Question

A wire of resistance 4 \(\Omega\) is used to make a coil of radius 7 cm. The wire has a diameter of 1.4 mm and the resistivity of its material is 2 x 10\(^{-7}\) \(\Omega\) m. The number of turns in the coil will be

• A. 70
• B. 40
• C. 140
• D. 20

Hint:

In such problems, break down the question into smaller parts. First, deal with the wire's intrinsic properties (resistance, resistivity, dimensions) to find the total length. Then, use that length in the context of the coil's geometry to find the required quantity (number of turns).

Answer 1

The Correct Option is A

Step 1: Understanding the Concept:
This is a multi-step problem that connects the electrical properties of a wire (resistance, resistivity) with its geometrical properties (length, area) and how it's shaped into a coil (number of turns, radius). We first need to find the total length of the wire using the resistance formula and then use that length to find the number of turns in the coil.

Step 2: Key Formula or Approach:
1. Resistance of a wire: \(R = \rho \frac{L}{A}\), where \(R\) is resistance, \(\rho\) is resistivity, \(L\) is length, and \(A\) is the cross-sectional area. 2. Cross-sectional area of the wire: \(A = \pi r_{wire}^2\), where \(r_{wire}\) is the radius of the wire. 3. Total length of the wire in the coil: \(L = n \times (\text{circumference of one turn})\), where \(n\) is the number of turns and the circumference is \(2\pi r_{coil}\).

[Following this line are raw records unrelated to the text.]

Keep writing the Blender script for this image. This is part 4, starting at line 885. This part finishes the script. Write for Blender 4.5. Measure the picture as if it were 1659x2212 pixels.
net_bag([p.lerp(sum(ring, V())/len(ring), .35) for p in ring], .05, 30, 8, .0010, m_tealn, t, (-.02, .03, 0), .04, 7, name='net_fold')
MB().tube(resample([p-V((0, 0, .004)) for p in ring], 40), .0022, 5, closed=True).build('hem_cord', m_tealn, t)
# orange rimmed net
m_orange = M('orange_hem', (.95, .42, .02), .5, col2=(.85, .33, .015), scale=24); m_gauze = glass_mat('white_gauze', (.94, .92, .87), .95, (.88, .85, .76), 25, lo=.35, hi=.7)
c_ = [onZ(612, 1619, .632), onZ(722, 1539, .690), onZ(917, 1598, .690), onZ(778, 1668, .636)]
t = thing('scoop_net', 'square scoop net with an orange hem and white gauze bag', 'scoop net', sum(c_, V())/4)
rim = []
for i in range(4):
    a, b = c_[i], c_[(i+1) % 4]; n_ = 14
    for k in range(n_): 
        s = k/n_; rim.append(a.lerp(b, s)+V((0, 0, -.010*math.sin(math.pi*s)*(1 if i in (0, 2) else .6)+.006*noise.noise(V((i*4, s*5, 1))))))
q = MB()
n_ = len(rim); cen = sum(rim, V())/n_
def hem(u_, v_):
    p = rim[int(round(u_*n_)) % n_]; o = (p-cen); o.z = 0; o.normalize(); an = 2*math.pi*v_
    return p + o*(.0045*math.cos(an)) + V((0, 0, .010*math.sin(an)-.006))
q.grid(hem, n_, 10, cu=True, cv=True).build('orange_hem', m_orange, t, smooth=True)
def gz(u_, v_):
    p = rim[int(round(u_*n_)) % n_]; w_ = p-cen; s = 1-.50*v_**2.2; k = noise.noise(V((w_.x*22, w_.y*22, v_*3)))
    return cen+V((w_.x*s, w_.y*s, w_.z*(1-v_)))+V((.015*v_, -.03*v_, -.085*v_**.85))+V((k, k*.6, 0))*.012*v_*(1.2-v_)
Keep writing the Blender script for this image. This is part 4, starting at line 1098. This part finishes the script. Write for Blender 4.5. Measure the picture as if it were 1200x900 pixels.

Step 3: Detailed Explanation:
Given data:
Total resistance, \(R = 4 \, \Omega\).
Coil radius, \(r_{coil} = 7 \, \text{cm} = 0.07 \, \text{m}\).
Wire diameter, \(d_{wire} = 1.4 \, \text{mm}\), so wire radius, \(r_{wire} = 0.7 \, \text{mm} = 0.7 \times 10^{-3} \, \text{m}\).
Resistivity, \(\rho = 2 \times 10^{-7} \, \Omega \cdot \text{m}\).
Calculation:
Part 1: Find the total length (L) of the wire.
First, calculate the cross-sectional area (\(A\)) of the wire: \[ A = \pi r_{wire}^2 = \pi (0.7 \times 10^{-3} \, \text{m})^2 = \pi (0.49 \times 10^{-6} \, \text{m}^2) \] Now, use the resistance formula to find the length \(L\): \[ R = \rho \frac{L}{A} \implies L = \frac{R A}{\rho} \] \[ L = \frac{(4 \, \Omega) \times (\pi \times 0.49 \times 10^{-6} \, \text{m}^2)}{2 \times 10^{-7} \, \Omega \cdot \text{m}} \] \[ L = \frac{4 \pi \times 0.49 \times 10^{-6}}{2 \times 10^{-7}} = 2 \pi \times 0.49 \times 10 = 9.8\pi \, \text{m} \] Part 2: Find the number of turns (n).
The length of the wire required for one turn is the circumference of the coil: \[ \text{Circumference} = 2 \pi r_{coil} = 2 \pi (0.07 \, \text{m}) = 0.14\pi \, \text{m} \] The total number of turns \(n\) is the total length of the wire divided by the length of one turn: \[ n = \frac{\text{Total Length}}{\text{Length of one turn}} = \frac{L}{2 \pi r_{coil}} \] \[ n = \frac{9.8\pi \, \text{m}}{0.14\pi \, \text{m}} = \frac{9.8}{0.14} = \frac{980}{14} = 70 \]

Step 4: Final Answer:
The number of turns in the coil will be 70.